In the data below, find every line that has the string "objects", and copy it.
====== Given records
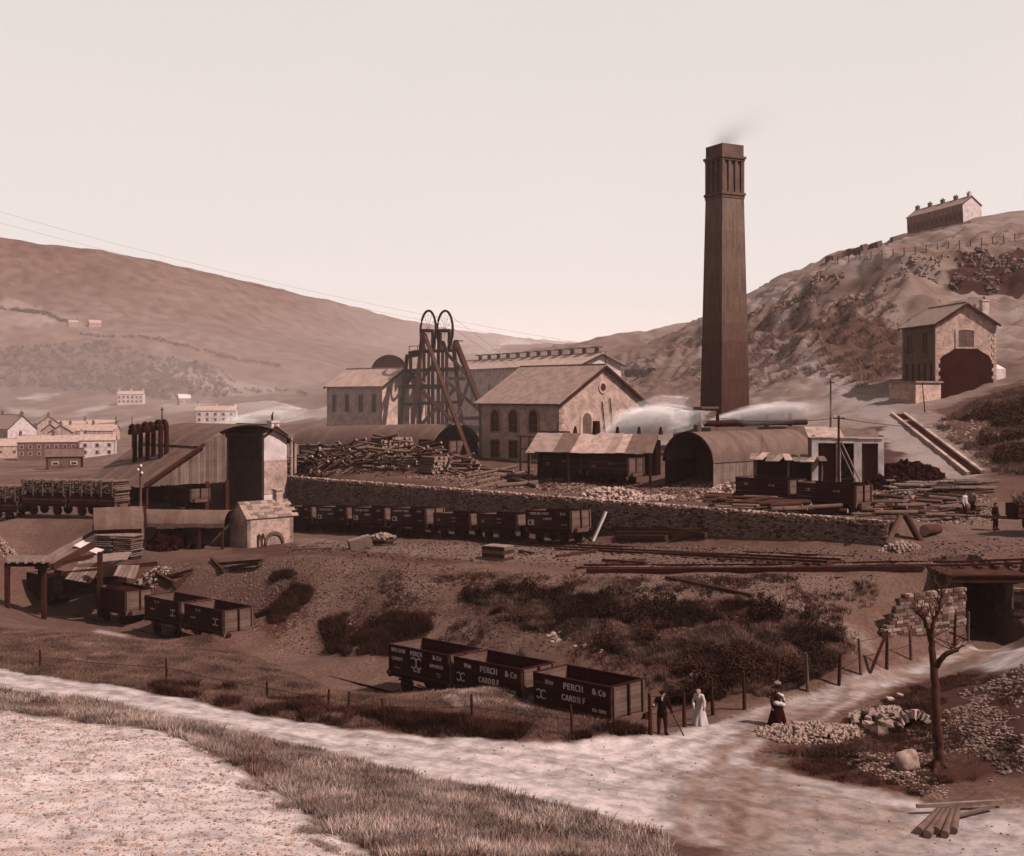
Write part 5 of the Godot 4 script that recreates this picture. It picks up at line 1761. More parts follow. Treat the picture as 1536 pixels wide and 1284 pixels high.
	for i in 6:
		var e := at(186, 779, 109) + Vector3(-0.955 * 5.25 * i, -0.012 * i * 5.25, -0.295 * 5.25 * i) + Vector3(-2.4, 0, -0.5)
		e.y = H(e.x, e.z) + 0.16
		var w: Node3D = pw
		if i: w = wagon_copy(pw, "%s wagon of the pit prop train counted from the planked shed" % where[i - 1], e, -17.0, 0.2)
		else: set_wagon(pw, e, -17.0, 0.2)
		prop_load(e, -17.0, "stacked pit props in the %s wagon of the prop train from the planked shed" % (["first"] + where)[i], 100 + i)
	# wagons in the yard
	g = "wagons standing in the yard"
	var y := make_wagon("yard_wagon", "near wagon of the two under the patched roof shed, with its lit end", g, 4.75, 2.3, 7, 0.18, mats.wagon, mats.wagon_c)
	lettering(y, "CB", 0.26, -1.6, 1.6, 1.16, mats.letter_dim)
	lettering(y, "CARDIFF", 0.12, 0.5, 1.9, 1.16, mats.letter_dim)
	var e := at(957, 729, 105)
	set_wagon(y, e - right_x() * 2.6, AXIS, 0)
	wagon_copy(y, "far wagon of the two under the patched roof shed", e - right_x() * 8.3, AXIS, 0)
	wagon_copy(y, "small wagon with boarded end at the end of the log heap by the headgear strut", at(672, 696, 124) - right_x() * 1.0, AXIS, 0, false)
	var r := make_wagon("yard_wagon", "near low wagon of the two among the logs on the right of the yard", g, 4.7, 2.3, 6, 0.19)
	lettering(r, "No 46", 0.16, 0.9, 1.9, 1.16, mats.letter_dim)
	lettering(r, "CB", 0.2, -1.4, 1.9, 1.16, mats.letter_dim)
	e = at(1296, 778, 84)
	set_wagon(r, e - right_x(-48.0) * 2.4, -48.0, 0)
	wagon_copy(r, "far low wagon of the two among the logs on the right of the yard", e - right_x(-48.0) * 7.9 + Vector3(0, 0.1, 0), -48.0, 0)
	wagon_copy(low, "low wagon in the dark under the planked shed", at(282, 764, 113.5), AXIS, 0, false)

func prop_load(p: Vector3, yaw: float, label: String, seed_: int):
	var g := RandomNumberGenerator.new()
	g.seed = seed_
	var t := thing("prop_load", label, "pit props", p, yaw, "pit prop loads")
	var st := Shape.new()
	for s in [-1, 1]:
		for x in [-2.2, -1.1, 0.0, 1.1, 2.2]:
			st.box(Vector3(x + g.randf_range(-0.08, 0.08), 2.6, s * 1.2), Vector3(0.09, 1.5, 0.09))
	part(t, "stakes", st.done(), mats.timber_pale)
	var bk := Shape.new(true)
	var en := Shape.new()
	var y := 1.4
	while y < 3.3:
		var x := -2.45
		while x < 2.4:
			var r := g.randf_range(0.07, 0.13)
			var c := Vector3(x + r, y + g.randf_range(-0.05, 0.05), g.randf_range(-0.12, 0.12))
			if y > 2.0 or absf(x) > 2.0: log_into(bk, en, c - Vector3(0, 0, 1.05), c + Vector3(g.randf_range(-0.05, 0.05), 0, 1.05), r, 7)
			x += r * 2.05
		y += 0.2
	part(t, "props", bk.done(), mats.bark_b).set_meta("kind", "stuff")
	part(t, "prop_ends", en.done(), mats.log_end).set_meta("kind", "stuff")

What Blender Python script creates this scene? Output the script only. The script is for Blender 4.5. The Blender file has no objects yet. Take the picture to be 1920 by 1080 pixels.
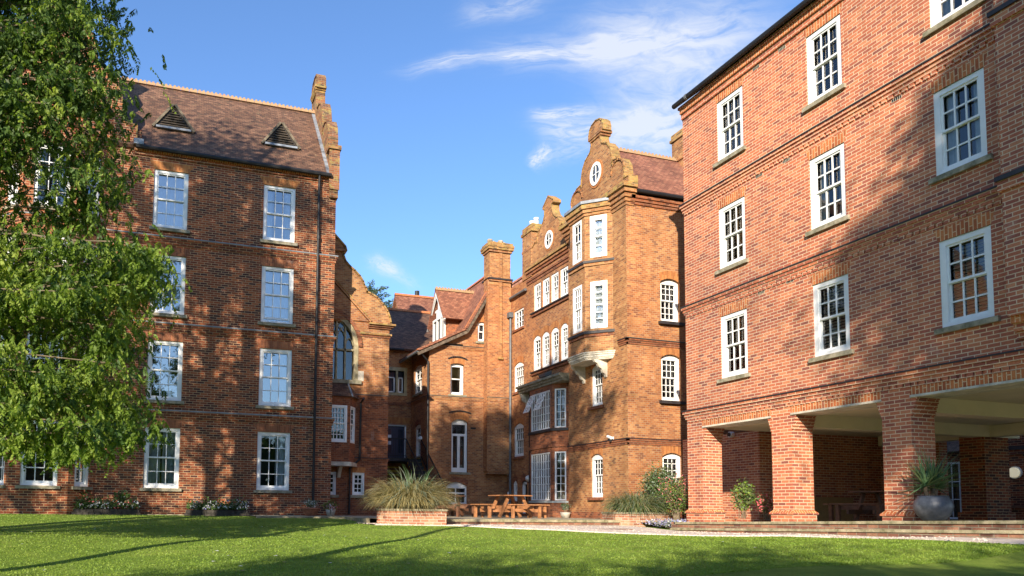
import bpy, math, random
from mathutils import Vector, Matrix
random.seed(7)
PI = math.pi
C = bpy.context.scene.collection
EYE = 1.2
# ------------------------------------------------------------------ camera
F0, CX, CY = 1391.1, 767.9, 854.7
def cam_axes(yaw, pitch, roll):
    yaw, pitch, roll = [math.radians(a) for a in (yaw, pitch, roll)]
    f = Vector((math.sin(yaw)*math.cos(pitch), math.cos(yaw)*math.cos(pitch), math.sin(pitch)))
    r = Vector((math.cos(yaw), -math.sin(yaw), 0)); u = r.cross(f)
    return r*math.cos(roll)+u*math.sin(roll), -r*math.sin(roll)+u*math.cos(roll), f
CR, CU, CF = cam_axes(17.73, 4.01, 0.65)
def ray(px, py):
    return CR*((px-CX)/F0) - CU*((py-CY)/F0) + CF
cam = bpy.data.cameras.new('camera'); co = bpy.data.objects.new('camera', cam); C.objects.link(co)
co.matrix_world = Matrix(((CR.x, CU.x, -CF.x, 0), (CR.y, CU.y, -CF.y, 0), (CR.z, CU.z, -CF.z, EYE), (0, 0, 0, 1)))
cam.sensor_width = 36; cam.lens = F0/1920*36
cam.shift_x = (960-CX)/1920; cam.shift_y = (CY-540)/1920
cam.clip_start = .1; cam.clip_end = 3000
bpy.context.scene.camera = co

# ------------------------------------------------------------------ materials
MT = {}
def newmat(name):
    m = bpy.data.materials.new(name); m.use_nodes = True
    nt = m.node_tree; nt.nodes.clear()
    out = nt.nodes.new('ShaderNodeOutputMaterial'); b = nt.nodes.new('ShaderNodeBsdfPrincipled')
    nt.links.new(b.outputs[0], out.inputs[0]); MT[name] = m
    return m, nt, b
def N(nt, t, **kw):
    n = nt.nodes.new(t)
    for k, v in kw.items():
        if hasattr(n, k) and not k.startswith('i_'): setattr(n, k, v)
    return n
def L(nt, a, b): nt.links.new(a, b)
def ramp(nt, fac, stops):
    r = nt.nodes.new('ShaderNodeValToRGB'); e = r.color_ramp.elements
    while len(e) < len(stops): e.new(.5)
    for i, (p, c) in enumerate(stops):
        e[i].position = p; e[i].color = (*c, 1)
    if fac is not None: L(nt, fac, r.inputs[0])
    return r
def mixc(nt, fac, a, b, mode='MIX'):
    m = nt.nodes.new('ShaderNodeMix'); m.data_type = 'RGBA'; m.blend_type = mode
    for s, v in ((0, fac), (6, a), (7, b)):
        if hasattr(v, 'links') or hasattr(v, 'is_linked'): L(nt, v, m.inputs[s])
        elif isinstance(v, (int, float)): m.inputs[s].default_value = v
        else: m.inputs[s].default_value = (*v, 1)
    return m.outputs[2]
def noise(nt, vec, scale, detail=3, rough=.6, dist=0):
    n = nt.nodes.new('ShaderNodeTexNoise'); n.inputs['Scale'].default_value = scale
    n.inputs['Detail'].default_value = detail; n.inputs['Roughness'].default_value = rough
    n.inputs['Distortion'].default_value = dist
    if vec is not None: L(nt, vec, n.inputs['Vector'])
    return n.outputs['Fac']
def bump(nt, h, b, strength=.5, dist=.01):
    bp = nt.nodes.new('ShaderNodeBump'); bp.inputs['Strength'].default_value = strength
    bp.inputs['Distance'].default_value = dist
    L(nt, h, bp.inputs['Height']); L(nt, bp.outputs[0], b.inputs['Normal'])
def mul(nt, a, k, op='MULTIPLY'):
    m = nt.nodes.new('ShaderNodeMath'); m.operation = op
    L(nt, a, m.inputs[0])
    if isinstance(k, (int, float)): m.inputs[1].default_value = k
    else: L(nt, k, m.inputs[1])
    return m.outputs[0]

def brick(name, stops, mortar, bw=.225, rh=.075, ms=.0085, stain=(.5, .5, .5), stain_amt=.35, tint=None, swap=False, off=.5, squash=1.0, mix_scale=.35, lichen=0):
    m, nt, b = newmat(name)
    uv = nt.nodes.new('ShaderNodeUVMap'); uv.uv_map = 'UVMap'; v = uv.outputs[0]
    if swap:
        s = nt.nodes.new('ShaderNodeSeparateXYZ'); c = nt.nodes.new('ShaderNodeCombineXYZ')
        L(nt, v, s.inputs[0]); L(nt, s.outputs[0], c.inputs[1]); L(nt, s.outputs[1], c.inputs[0]); v = c.outputs[0]
    # slightly wandering courses, as laid by hand
    t = nt.nodes.new('ShaderNodeTexBrick'); L(nt, v, t.inputs['Vector'])
    t.offset = off; t.squash = squash; t.squash_frequency = 2; t.offset_frequency = 2
    t.inputs['Color1'].default_value = (0, 0, 0, 1); t.inputs['Color2'].default_value = (1, 1, 1, 1); t.inputs['Mortar'].default_value = (.5, .5, .5, 1)
    t.inputs['Scale'].default_value = 1; t.inputs['Mortar Size'].default_value = ms; t.inputs['Mortar Smooth'].default_value = .15
    t.inputs['Bias'].default_value = 0; t.inputs['Brick Width'].default_value = bw; t.inputs['Row Height'].default_value = rh
    r = ramp(nt, t.outputs['Color'], stops)
    fine = noise(nt, v, 40, 4, .7)
    c1 = mixc(nt, .55, r.outputs[0], mixc(nt, 1, r.outputs[0], ramp(nt, fine, [(.25, (.55, .5, .5)), (.75, (1.45, 1.4, 1.35))]).outputs[0], 'MULTIPLY'))
    big = noise(nt, v, mix_scale, 5, .65)
    mort = mixc(nt, noise(nt, v, 2.2, 3), mortar, tuple(x*.72 for x in mortar))
    col = mixc(nt, t.outputs['Fac'], c1, mort)
    if tint: # patches of another firing / repointing
        col = mixc(nt, ramp(nt, big, [(.42, (0, 0, 0)), (.62, (.75, .75, .75))]).outputs[0], col, mixc(nt, 1, col, tint, 'MULTIPLY'))
    st = ramp(nt, noise(nt, v, 1.1, 6, .7, .6), [(.36, (stain_amt,)*3), (.56, (0, 0, 0))])
    col = mixc(nt, st.outputs[0], col, mixc(nt, 1, col, stain, 'MULTIPLY'))
    mp = nt.nodes.new('ShaderNodeVectorMath'); mp.operation = 'MULTIPLY'; L(nt, uv.outputs[0], mp.inputs[0]); mp.inputs[1].default_value = (2.6, .22, 1)
    rs = ramp(nt, noise(nt, mp.outputs[0], 1.0, 5, .7, .2), [(.30, (.42,)*3), (.50, (0, 0, 0))])      # rain streaks
    col = mixc(nt, rs.outputs[0], col, mixc(nt, 1, col, (.52, .5, .5), 'MULTIPLY'))
    dr = ramp(nt, noise(nt, uv.outputs[0], .16, 3, .5), [(.35, (.86, .88, .9)), (.65, (1.12, 1.06, 1.0))])  # tonal drift between lifts
    col = mixc(nt, 1, col, dr.outputs[0], 'MULTIPLY')
    ef = ramp(nt, noise(nt, v, 1.7, 6, .75, .3), [(.60, (0, 0, 0)), (.75, (.30, .30, .30))])   # lime bloom
    col = mixc(nt, ef.outputs[0], col, (.55, .45, .38))
    if lichen:
        lf = ramp(nt, noise(nt, v, 3.5, 5, .7), [(.5, (0, 0, 0)), (.62, (lichen,)*3)])
        col = mixc(nt, lf.outputs[0], col, (.36, .30, .08))
    L(nt, col, b.inputs['Base Color']); b.inputs['Roughness'].default_value = .88
    inv = mul(nt, t.outputs['Fac'], -1); add = mul(nt, inv, mul(nt, fine, .5), 'ADD')
    bump(nt, add, b, .55, .006)
    return m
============
§ **Reply to the task**:
What Blender Python script creates this scene? Output the script only. The script is for Blender 4.5. The Blender file has no objects yet. Take the picture to be 1920 by 1080 pixels.
cam = bpy.data.cameras.new('camera'); co = bpy.data.objects.new('camera', cam); C.objects.link(co)